Are residential values in CBDs set to outperform the suburbs?

Rode
23.04.20 12:23 AM Comment(s)

Are residential values in CBDs set to outperform the suburbs?

08-02-2006

With peak-hour traffic jams in metropolitan areas becoming worse by the day, it would seem reasonable to expect that the demand for residential units closer to work opportunities would be on the increase. But this does not necessarily make it a foregone conclusion that CBDs will be offering buy-to-let investors better value than the suburbs over the next year, says Erwin Rode, CEO of Rode & Associates.


When weighing up the options, investors should keep in mind two important factors that set South Africa’s cities apart from first-world cities worldwide.


The fact that our cities do not have effective public transport systems to get millions of people in and out of the CBDs, does put upward pressure on demand for living space in South Africa’s few healthy CBDs. One can expect that the wealthy people who can afford it will buy apartments in and on the periphery of these CBDs to be close to work or to let those apartments to people wanting to be close to work.

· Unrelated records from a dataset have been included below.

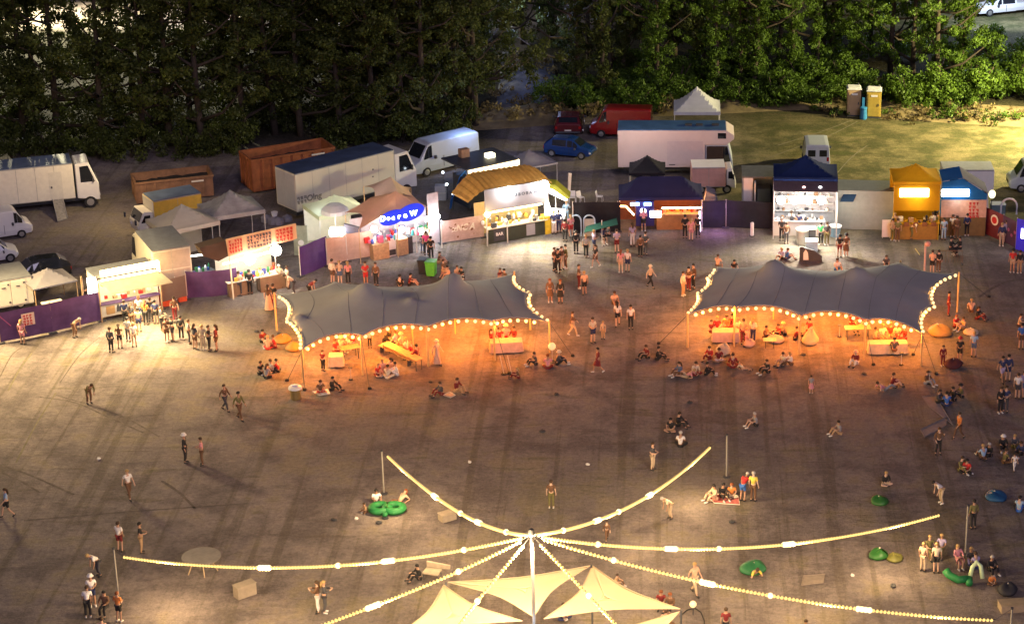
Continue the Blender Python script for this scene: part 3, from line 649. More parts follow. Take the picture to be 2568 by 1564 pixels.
# low grey container with tilted dark panel
F = Frame(2096, 574, 2240, 578)
t = F.thing('site_container', 'low grey green container with a tilted dark panel between the bright stall and yellow booth', 'container')
zt = F.px(2150, 478)[1]; MB().box(0, 0, 0, F.W, 2.4, zt).build('walls', mat('grey_green_wall', (.23, .25, .23), .6, var=.1), t, bevel=.02)
a_ = F.px(2106, 503); b_ = F.px(2140, 503); c_ = F.px(2148, 488); d2 = F.px(2115, 488)
MB().prism([(a_[0], -.3, a_[1]), (b_[0], -.3, b_[1]), (c_[0], -.01, c_[1]), (d2[0], -.01, d2[1])], (0, 0, .03)).build('panel', mat('solar_panel', (.02, .045, .09), .2, var=.1), t)
# caravan
F = Frame(2362, 505, 2490, 505)
t = F.thing('caravan', 'white caravan with a grey roof behind the blue gazebo', 'caravan')
zt = F.px(2400, 428)[1]
boxbody(t, 0, F.W, 0, 2.1, .45, zt, m_white, mat('caravan_roof', (.30, .31, .31), .5, var=.15), 'body')
MB().box(.2, -.02, zt - .35, F.W - .2, 0, zt - .05).build('awning_rail', m_white, t); MB().box(.5, -.015, 1.1, 1.8, 0, 1.7).build('window', m_glass, t)
for x in (1.3, 2.2): wheel(t, x, .1, .32)
# ---- open skips
def skip(f, ztop_px, label, m, L_end=2.3):
    F = Frame(*f); t = F.thing('open_skip', label, 'skip'); h = F.px(*ztop_px)[1]; W = F.W; D = L_end
    mb = MB(); tk = .07
    mb.box(0, 0, .12, W, tk, h); mb.box(0, D - tk, .12, W, D, h); mb.box(0, tk, .12, tk, D - tk, h); mb.box(W - tk, tk, .12, W, D - tk, h); mb.box(tk, tk, .12, W - tk, D - tk, .2); mb.build('shell', m, t)
    n = 8; rb = MB()
    for i in range(n + 1):
        x = W * i / n; rb.box(max(0, x - .05), -.06, .15, min(W, x + .05), -.002, h - .12)
    for i in range(4): rb.box(-.06, D * i / 3 - .04 if i else 0, .15, -.002, D * i / 3 + .04, h - .12)
    rb.build('ribs', m, t); mb = MB(); mb.box(-.08, -.08, h - .12, W + .08, -.002, h + .03); mb.box(-.08, D + .002, h - .12, W + .08, D + .08, h + .03); mb.box(-.08, -.002, h - .12, -.002, D + .002, h + .03); mb.box(W + .002, -.002, h - .12, W + .08, D + .002, h + .03); mb.build('rim', m, t)
    g = [[(tk + (W - 2 * tk) * i / 12, tk + (D - 2 * tk) * j / 6, h * .72 + .18 * mnoise.noise(Vector((i * .7, j * .9, W)))) for i in range(13)] for j in range(7)]
    MB().grid(g).build('shade_sheet', mat('skip_shade', (.018, .015, .013), .95, var=.5), t, fix=False)  # dark sheet added so the skip's inside reads as shade
    MB().box(W * .72, -.075, h - .38, W * .88, -.065, h - .26).build('marking_plate', m_cream, t)
    for x in (.4, W - .4): MB().box(x - .1, .3, 0, x + .1, D - .3, .119).build('skid', m_dgrey, t)
    return t
skip((345, 515, 537, 494), (340, 459), 'rusty brown open skip left of the taller orange skip', p_brown)
skip((637, 486, 842, 452), (628, 402), 'tall orange open skip behind the cream lorry', p_orange, 2.5)
# ---- portable toilets
def toilet(f, m, label):
    F = Frame(*f); t = F.thing('portable_toilet', label, 'portable toilet'); W = F.W; h = 2.2; D = W
    MB().box(0, 0, .1, W, D, h).build('cabin', m, t, bevel=.02); MB().box(-.03, -.03, 0, W + .03, D + .03, .1).build('base', m_dgrey, t)
    mb = MB(); mb.box(-.04, -.04, h + .003, W + .04, D + .04, h + .08); mb.prism([(.05, .05, h + .08), (W - .05, .05, h + .08), (W - .05, D - .05, h + .08), (.05, D - .05, h + .08)], (0, 0, .1)); mb.build('roof', mat('toilet_roof', (.6, .62, .62), .5), t, bevel=.02)
    d_ = MB().box(.12, -.03, .15, W - .12, -.002, h - .15).build('door', m, t, bevel=.01); MB().box(W - .25, -.06, 1.0, W - .17, -.031, 1.2).build('handle', m_dgrey, d_)
    MB().box(W * .3, -.045, h - .42, W * .75, -.031, h - .26).build('sign_plate', m_white, d_)
    MB().tube([(W * .85, D * .85, h), (W * .85, D * .85, h + .35)], .05, 6).build('vent_pipe', m_dgrey, t); return t
toilet((2124, 292, 2158, 292), mat('toilet_tan', (.36, .25, .14), .6, var=.1), 'tan portable toilet with a white plate at the back of the field')
toilet((2172, 296, 2208, 297), mat('toilet_yellow', (.42, .30, .05), .6, var=.15), 'yellow portable toilet right of the tan one')
F = Frame(2156, 300, 2172, 300); t = F.thing('wash_station', 'small blue hand wash station between the two portable toilets', 'wash station')
MB().lathe([(.28, 0), (.3, .1), (.26, .8), (.3, .85), (.3, .95), (.2, 1.0)], (.3, .2, 0), 12).build('basin', mat('blue_plastic', (.03, .17, .36), .4), t); MB().box(.2, .45, .9, .4, .55, 1.7).build('dispenser', mat('blue_plastic', (.03, .17, .36), .4), t)
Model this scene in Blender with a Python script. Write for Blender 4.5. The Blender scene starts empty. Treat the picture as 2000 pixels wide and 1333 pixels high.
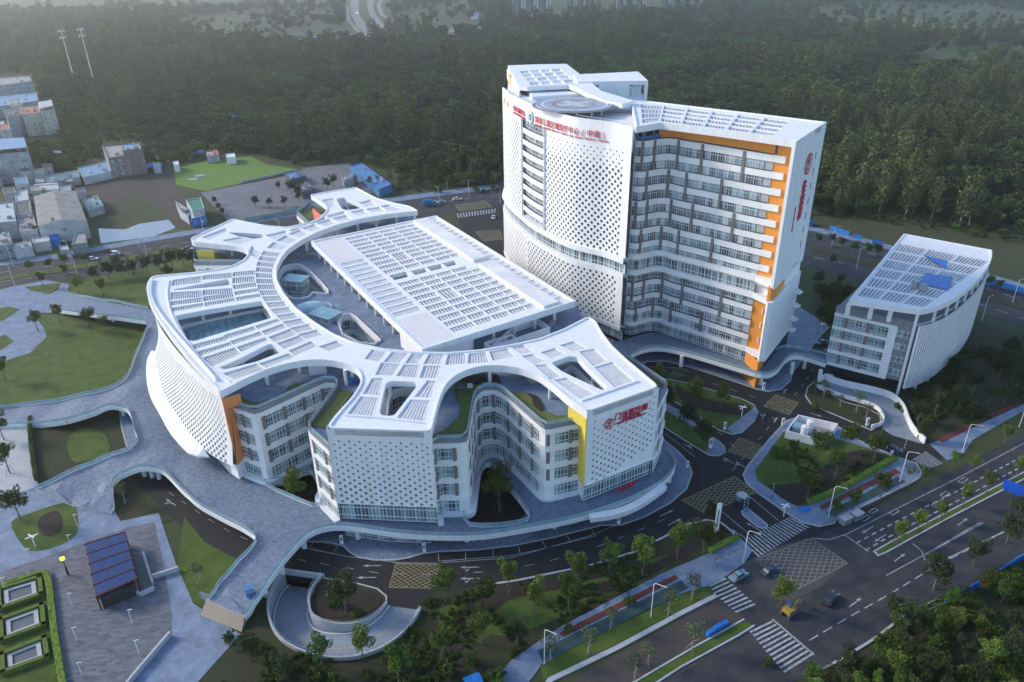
import bpy, math, random
import numpy as np
from mathutils import Vector, Matrix
from mathutils.geometry import delaunay_2d_cdt
random.seed(7)
scene = bpy.context.scene
COL = scene.collection
# ---------------------------------------------------------------- camera (a drone 120 m above the ground)
CH = 120.0
FPX = 1480.0
PITCH = math.atan(771.0 / FPX)
ROLL = math.radians(-0.94)
fwd = Vector((0, math.cos(PITCH), -math.sin(PITCH)))
rgt0 = Vector((1, 0, 0)); up0 = rgt0.cross(fwd)
RGT = rgt0 * math.cos(ROLL) + up0 * math.sin(ROLL)
UPV = -rgt0 * math.sin(ROLL) + up0 * math.cos(ROLL)
cam_d = bpy.data.cameras.new("camera"); cam = bpy.data.objects.new("camera", cam_d); COL.objects.link(cam)
cam.matrix_world = Matrix(((RGT.x, UPV.x, -fwd.x, 0), (RGT.y, UPV.y, -fwd.y, 0), (RGT.z, UPV.z, -fwd.z, CH), (0, 0, 0, 1)))
cam_d.sensor_width = 36.0; cam_d.lens = FPX / 2000 * 36.0
cam_d.clip_start = 1.0; cam_d.clip_end = 20000
scene.camera = cam
# ---------------------------------------------------------------- sky, sun, exposure
SUN_AZ = math.radians(-74); SUN_EL = math.radians(27)
world = bpy.data.worlds.new("World"); scene.world = world; world.use_nodes = True
wn = world.node_tree.nodes; wl = world.node_tree.links
sky = wn.new('ShaderNodeTexSky'); sky.sky_type = 'NISHITA'; sky.sun_disc = False
sky.sun_elevation = SUN_EL; sky.sun_rotation = SUN_AZ; sky.air_density = 1.0; sky.dust_density = 0.8; sky.ozone_density = 2.5
wl.new(sky.outputs[0], wn['Background'].inputs['Color']); wn['Background'].inputs['Strength'].default_value = 0.135
sun_d = bpy.data.lights.new("sun", 'SUN'); sun = bpy.data.objects.new("sun", sun_d); COL.objects.link(sun)
sun_d.energy = 1.5; sun_d.angle = math.radians(12); sun_d.color = (1.0, 0.87, 0.70)
sd = Vector((math.sin(SUN_AZ) * math.cos(SUN_EL), math.cos(SUN_AZ) * math.cos(SUN_EL), math.sin(SUN_EL)))
sun.rotation_euler = sd.to_track_quat('Z', 'Y').to_euler(); sun.location = (0, 0, 300)
scene.view_settings.view_transform = 'Standard'; scene.view_settings.look = 'None'
scene.view_settings.exposure = 1.1; scene.view_settings.gamma = 1.0; scene.view_settings.use_curve_mapping = False
scene.render.resolution_x = 1024; scene.render.resolution_y = 682
scene.cycles.max_bounces = 6; scene.cycles.transparent_max_bounces = 12
# ---------------------------------------------------------------- helpers
def at(px, py, z=0.0):
    """survey point: where the sight line through a picture point meets the level z"""
    d = fwd * FPX + RGT * (px - 1000) - UPV * (py - 666.5)
    t = (z - CH) / d.z
    return Vector((d.x * t, d.y * t, z))
def pts(l, z=0.0):
    return [at(p[0], p[1], p[2] if len(p) > 2 else z) for p in l]
def xy(l, z=0.0):
    return [Vector((q.x, q.y)) for q in pts(l, z)]
def crop(l, ox, oy, s):
    return [(ox + a / s, oy + b / s) for a, b in l]
def tag(o, label=None, cat=None, group=None, kind=None):
    if label: o['label'] = label
    if cat: o['category'] = cat
    if group: o['group'] = group
    if kind: o['kind'] = kind
    return o
def link(name, me, parent=None, loc=None, rz=None):
    o = bpy.data.objects.new(name, me); COL.objects.link(o)
    if parent: o.parent = parent
    if loc is not None: o.location = loc
    if rz is not None: o.rotation_euler = (0, 0, rz)
    return o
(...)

On the other hand, though, the fact that South Africa’s work opportunities are more spatially diffused than in countries abroad, increases demand for homes in the suburbs. For that reason, Rode doesn’t expect demand for CBD space to ever reach the kind of levels of a city like London, for instance.


Rode says these two factors seem to counterbalance each other in most metropolitan areas, so that he doesn’t really expect the value of residential units in the one to outperform the other. The only exceptions are the very vibrant CBDs of Cape Town and Sandton, where the long-term prospects seem to be particularly bright.